**Written request**.
Gather all lines with the word "scene" in them.

**Task inputs**.
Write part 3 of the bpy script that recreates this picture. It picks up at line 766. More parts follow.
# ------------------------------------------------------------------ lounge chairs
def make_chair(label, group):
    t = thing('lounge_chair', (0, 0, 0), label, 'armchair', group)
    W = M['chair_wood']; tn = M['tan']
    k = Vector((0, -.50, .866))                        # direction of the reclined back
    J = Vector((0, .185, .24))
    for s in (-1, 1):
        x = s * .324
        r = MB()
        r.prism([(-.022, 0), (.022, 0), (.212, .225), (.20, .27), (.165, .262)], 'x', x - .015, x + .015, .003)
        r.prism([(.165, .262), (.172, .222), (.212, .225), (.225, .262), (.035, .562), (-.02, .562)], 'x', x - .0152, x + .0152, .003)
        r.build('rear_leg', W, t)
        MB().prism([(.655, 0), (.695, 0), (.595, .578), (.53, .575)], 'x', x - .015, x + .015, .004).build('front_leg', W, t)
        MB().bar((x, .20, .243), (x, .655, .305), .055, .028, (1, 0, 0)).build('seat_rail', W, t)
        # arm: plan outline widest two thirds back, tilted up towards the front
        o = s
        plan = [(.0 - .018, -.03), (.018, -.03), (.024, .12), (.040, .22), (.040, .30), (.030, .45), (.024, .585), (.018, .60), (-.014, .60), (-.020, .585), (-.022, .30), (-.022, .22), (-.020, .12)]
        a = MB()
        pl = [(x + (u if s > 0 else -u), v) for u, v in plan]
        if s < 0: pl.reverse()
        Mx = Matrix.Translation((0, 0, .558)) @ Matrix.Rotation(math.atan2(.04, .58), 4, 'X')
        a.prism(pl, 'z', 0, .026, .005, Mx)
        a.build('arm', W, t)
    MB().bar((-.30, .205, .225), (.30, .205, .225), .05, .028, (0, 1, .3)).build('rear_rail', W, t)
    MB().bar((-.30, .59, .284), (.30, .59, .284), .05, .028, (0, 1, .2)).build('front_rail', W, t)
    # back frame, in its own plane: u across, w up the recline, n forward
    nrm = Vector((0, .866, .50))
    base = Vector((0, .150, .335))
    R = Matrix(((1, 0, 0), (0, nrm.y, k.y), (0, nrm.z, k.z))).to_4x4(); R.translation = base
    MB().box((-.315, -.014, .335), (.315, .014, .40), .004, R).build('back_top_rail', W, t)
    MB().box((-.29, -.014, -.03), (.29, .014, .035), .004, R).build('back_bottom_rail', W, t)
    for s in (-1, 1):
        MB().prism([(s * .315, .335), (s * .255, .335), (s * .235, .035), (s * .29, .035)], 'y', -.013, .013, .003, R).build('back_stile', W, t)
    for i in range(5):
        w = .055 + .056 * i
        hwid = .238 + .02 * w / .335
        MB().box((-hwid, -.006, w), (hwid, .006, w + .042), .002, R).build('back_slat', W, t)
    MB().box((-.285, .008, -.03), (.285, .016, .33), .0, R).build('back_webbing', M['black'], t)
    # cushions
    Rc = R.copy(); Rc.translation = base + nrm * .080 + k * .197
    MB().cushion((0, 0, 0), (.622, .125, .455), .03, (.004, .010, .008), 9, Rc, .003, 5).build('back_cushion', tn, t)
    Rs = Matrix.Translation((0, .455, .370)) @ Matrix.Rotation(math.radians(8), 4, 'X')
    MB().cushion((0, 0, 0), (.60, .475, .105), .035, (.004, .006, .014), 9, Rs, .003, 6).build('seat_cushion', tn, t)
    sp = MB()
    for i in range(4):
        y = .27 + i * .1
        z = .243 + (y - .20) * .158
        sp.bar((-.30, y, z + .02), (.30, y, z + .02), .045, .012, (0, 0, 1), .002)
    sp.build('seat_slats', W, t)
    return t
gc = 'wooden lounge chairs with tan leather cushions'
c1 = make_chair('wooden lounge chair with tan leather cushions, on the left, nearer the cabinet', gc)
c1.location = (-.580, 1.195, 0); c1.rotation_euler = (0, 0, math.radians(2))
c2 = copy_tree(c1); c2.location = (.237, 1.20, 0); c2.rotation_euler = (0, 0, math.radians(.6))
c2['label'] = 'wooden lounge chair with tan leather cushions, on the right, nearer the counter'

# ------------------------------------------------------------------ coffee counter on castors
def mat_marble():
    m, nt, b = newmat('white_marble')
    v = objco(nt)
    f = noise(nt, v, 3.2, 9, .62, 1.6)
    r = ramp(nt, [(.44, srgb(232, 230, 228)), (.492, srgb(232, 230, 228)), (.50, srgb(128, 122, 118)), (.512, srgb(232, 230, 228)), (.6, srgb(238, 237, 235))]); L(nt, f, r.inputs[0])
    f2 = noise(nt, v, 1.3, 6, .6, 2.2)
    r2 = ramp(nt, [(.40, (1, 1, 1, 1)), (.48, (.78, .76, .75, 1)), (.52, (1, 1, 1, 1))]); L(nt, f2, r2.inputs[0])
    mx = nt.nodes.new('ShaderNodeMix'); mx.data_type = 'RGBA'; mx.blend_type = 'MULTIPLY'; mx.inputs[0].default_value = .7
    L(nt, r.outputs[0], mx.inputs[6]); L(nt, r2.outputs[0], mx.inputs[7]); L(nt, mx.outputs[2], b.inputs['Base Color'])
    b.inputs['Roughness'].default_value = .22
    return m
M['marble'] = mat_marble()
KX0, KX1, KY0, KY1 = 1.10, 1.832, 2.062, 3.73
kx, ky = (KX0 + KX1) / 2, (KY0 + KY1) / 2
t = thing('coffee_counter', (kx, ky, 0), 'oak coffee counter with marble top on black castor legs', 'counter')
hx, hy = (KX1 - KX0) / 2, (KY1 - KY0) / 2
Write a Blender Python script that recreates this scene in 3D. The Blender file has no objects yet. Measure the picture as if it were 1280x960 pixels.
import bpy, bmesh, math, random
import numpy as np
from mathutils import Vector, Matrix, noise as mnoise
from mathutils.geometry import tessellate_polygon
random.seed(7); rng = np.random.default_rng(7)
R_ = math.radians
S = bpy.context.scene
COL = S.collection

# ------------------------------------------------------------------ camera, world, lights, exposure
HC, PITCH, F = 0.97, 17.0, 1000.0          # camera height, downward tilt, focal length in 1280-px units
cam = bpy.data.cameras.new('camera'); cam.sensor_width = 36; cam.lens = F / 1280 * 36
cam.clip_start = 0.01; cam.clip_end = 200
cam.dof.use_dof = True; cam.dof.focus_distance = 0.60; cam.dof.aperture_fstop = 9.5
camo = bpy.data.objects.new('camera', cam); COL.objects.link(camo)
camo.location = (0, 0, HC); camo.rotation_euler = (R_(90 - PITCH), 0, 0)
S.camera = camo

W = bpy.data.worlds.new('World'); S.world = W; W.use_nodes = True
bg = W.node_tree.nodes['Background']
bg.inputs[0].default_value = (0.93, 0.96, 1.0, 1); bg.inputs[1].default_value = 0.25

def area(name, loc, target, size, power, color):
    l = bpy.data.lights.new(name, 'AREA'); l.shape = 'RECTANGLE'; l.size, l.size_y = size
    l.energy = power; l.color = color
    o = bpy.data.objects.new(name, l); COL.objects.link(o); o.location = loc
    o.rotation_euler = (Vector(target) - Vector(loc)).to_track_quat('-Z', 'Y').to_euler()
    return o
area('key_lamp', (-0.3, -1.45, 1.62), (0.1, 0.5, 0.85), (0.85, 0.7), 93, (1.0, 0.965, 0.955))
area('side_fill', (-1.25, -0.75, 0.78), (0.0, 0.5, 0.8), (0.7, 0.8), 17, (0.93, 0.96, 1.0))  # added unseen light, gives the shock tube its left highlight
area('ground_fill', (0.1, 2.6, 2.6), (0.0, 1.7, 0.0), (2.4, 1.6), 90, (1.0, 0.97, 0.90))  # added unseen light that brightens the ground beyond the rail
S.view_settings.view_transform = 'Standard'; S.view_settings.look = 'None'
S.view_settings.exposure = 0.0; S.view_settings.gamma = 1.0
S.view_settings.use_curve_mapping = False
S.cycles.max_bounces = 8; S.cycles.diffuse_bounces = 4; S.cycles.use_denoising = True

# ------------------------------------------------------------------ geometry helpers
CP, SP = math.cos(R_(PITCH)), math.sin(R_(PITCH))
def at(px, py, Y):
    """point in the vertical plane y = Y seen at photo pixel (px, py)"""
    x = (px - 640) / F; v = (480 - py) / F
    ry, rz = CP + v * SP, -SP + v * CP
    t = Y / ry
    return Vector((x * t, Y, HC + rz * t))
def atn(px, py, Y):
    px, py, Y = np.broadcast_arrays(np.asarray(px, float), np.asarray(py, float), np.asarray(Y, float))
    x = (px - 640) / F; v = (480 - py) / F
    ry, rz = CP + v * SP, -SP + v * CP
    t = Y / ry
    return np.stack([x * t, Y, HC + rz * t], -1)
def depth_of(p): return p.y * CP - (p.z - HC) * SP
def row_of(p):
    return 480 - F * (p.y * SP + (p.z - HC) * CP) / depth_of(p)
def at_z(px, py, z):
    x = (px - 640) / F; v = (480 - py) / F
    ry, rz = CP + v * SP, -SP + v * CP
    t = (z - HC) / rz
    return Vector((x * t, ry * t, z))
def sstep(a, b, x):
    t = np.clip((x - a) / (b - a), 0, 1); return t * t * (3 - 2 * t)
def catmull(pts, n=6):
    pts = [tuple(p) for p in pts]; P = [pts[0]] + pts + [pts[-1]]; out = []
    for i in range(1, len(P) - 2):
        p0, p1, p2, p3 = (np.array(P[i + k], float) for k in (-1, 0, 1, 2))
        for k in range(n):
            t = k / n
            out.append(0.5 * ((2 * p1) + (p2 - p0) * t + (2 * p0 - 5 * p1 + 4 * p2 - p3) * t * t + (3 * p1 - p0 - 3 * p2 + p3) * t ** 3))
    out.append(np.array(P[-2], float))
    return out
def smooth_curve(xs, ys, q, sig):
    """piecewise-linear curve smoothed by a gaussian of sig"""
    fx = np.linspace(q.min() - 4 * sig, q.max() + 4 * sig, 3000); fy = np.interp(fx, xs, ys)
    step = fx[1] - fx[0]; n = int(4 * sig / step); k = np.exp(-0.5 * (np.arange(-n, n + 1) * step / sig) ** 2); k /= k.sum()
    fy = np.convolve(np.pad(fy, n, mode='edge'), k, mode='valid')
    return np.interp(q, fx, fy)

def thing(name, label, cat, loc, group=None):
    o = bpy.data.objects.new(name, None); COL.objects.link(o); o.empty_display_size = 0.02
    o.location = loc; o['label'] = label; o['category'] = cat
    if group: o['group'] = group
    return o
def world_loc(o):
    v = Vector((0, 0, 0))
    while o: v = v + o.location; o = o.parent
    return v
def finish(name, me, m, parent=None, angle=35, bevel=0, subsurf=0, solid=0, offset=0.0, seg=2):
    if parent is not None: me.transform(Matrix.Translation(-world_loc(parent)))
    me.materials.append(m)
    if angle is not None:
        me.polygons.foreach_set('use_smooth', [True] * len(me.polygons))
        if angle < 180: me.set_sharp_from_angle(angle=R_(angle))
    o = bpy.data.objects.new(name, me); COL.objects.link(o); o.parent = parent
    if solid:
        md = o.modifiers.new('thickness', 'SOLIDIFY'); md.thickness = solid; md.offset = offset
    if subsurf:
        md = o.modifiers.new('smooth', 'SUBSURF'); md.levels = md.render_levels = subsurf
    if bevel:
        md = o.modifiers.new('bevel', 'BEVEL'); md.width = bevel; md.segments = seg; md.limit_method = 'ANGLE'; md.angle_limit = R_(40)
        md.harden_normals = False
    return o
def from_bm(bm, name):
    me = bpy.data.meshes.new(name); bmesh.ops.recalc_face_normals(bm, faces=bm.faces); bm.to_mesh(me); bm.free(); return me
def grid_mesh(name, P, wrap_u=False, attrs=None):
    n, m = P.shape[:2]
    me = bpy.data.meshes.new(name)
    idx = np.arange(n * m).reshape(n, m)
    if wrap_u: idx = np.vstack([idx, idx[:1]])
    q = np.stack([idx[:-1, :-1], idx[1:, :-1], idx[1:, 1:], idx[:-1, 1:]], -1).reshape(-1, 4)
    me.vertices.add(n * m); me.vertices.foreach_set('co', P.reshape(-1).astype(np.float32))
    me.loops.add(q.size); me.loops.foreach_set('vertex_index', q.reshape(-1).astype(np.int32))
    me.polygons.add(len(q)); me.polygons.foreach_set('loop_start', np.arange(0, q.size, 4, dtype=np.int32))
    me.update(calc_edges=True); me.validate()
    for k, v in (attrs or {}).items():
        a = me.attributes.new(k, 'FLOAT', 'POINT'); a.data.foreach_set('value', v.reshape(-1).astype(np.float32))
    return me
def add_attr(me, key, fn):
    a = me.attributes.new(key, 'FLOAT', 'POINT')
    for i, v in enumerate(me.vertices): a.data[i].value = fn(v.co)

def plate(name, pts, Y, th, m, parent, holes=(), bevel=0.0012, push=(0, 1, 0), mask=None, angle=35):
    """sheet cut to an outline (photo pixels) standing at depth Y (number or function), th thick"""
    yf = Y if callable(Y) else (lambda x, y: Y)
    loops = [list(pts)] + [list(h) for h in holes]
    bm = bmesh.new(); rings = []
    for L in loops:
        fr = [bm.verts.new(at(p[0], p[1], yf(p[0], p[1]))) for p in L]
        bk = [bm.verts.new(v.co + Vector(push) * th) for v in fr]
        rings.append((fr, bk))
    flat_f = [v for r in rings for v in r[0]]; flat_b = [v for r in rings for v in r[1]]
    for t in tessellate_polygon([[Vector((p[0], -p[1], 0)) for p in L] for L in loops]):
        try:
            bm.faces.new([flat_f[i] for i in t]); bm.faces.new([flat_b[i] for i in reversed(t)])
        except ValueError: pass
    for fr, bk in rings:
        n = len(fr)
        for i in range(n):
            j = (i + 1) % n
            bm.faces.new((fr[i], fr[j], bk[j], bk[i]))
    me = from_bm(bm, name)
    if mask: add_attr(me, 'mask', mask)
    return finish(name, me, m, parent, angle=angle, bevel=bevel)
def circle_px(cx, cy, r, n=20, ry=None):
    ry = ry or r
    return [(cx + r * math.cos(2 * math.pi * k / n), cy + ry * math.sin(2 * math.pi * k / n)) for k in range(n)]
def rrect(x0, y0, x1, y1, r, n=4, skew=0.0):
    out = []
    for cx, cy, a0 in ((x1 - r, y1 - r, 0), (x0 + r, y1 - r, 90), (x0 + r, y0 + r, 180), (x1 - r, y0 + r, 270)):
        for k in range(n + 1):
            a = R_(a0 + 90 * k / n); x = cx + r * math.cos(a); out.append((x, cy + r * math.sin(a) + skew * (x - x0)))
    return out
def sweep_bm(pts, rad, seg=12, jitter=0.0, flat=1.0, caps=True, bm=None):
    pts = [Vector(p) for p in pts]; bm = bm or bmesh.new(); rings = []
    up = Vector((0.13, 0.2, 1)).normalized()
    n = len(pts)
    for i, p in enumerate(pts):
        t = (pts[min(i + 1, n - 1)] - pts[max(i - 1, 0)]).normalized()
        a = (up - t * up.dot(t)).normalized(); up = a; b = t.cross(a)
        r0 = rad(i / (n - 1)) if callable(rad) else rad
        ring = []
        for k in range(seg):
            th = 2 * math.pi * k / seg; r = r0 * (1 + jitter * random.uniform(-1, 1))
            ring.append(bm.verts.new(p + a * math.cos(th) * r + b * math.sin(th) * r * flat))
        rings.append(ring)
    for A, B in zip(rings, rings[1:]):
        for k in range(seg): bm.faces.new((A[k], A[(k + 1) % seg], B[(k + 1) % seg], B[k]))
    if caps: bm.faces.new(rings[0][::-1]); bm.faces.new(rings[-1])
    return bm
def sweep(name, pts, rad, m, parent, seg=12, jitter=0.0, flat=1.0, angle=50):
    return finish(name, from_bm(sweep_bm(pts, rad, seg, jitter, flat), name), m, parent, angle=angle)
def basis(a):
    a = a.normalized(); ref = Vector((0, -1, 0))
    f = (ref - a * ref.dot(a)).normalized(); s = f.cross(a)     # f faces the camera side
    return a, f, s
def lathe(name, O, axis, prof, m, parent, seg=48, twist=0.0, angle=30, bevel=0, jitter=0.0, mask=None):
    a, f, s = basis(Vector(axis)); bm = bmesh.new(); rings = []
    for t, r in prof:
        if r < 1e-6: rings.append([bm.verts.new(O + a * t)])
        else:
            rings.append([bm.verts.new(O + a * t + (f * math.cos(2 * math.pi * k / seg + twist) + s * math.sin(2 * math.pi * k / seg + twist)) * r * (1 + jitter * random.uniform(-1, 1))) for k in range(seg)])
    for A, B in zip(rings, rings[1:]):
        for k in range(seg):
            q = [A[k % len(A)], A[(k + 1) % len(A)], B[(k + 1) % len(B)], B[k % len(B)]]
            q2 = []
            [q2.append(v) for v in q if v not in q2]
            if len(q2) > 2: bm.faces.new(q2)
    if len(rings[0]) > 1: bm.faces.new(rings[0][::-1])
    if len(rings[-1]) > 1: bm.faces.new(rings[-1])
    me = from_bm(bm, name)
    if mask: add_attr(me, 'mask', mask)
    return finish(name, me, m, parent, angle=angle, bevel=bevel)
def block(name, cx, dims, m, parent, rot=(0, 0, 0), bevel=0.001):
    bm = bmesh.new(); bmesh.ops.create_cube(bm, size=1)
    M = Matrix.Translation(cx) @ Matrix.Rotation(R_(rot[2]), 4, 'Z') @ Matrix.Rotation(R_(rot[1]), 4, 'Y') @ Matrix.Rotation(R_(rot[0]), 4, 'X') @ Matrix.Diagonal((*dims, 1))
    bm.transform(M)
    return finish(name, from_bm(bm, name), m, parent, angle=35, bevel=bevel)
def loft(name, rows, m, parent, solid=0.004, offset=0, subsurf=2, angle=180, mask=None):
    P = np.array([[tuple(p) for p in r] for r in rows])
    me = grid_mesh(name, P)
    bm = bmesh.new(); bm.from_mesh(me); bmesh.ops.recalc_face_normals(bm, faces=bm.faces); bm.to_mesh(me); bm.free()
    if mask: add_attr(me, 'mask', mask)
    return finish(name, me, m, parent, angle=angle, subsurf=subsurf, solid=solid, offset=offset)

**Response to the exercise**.
Write a Blender Python script that recreates this scene in 3D. The Blender file has no objects yet. Measure the picture as if it were 1280x960 pixels.
S = bpy.context.scene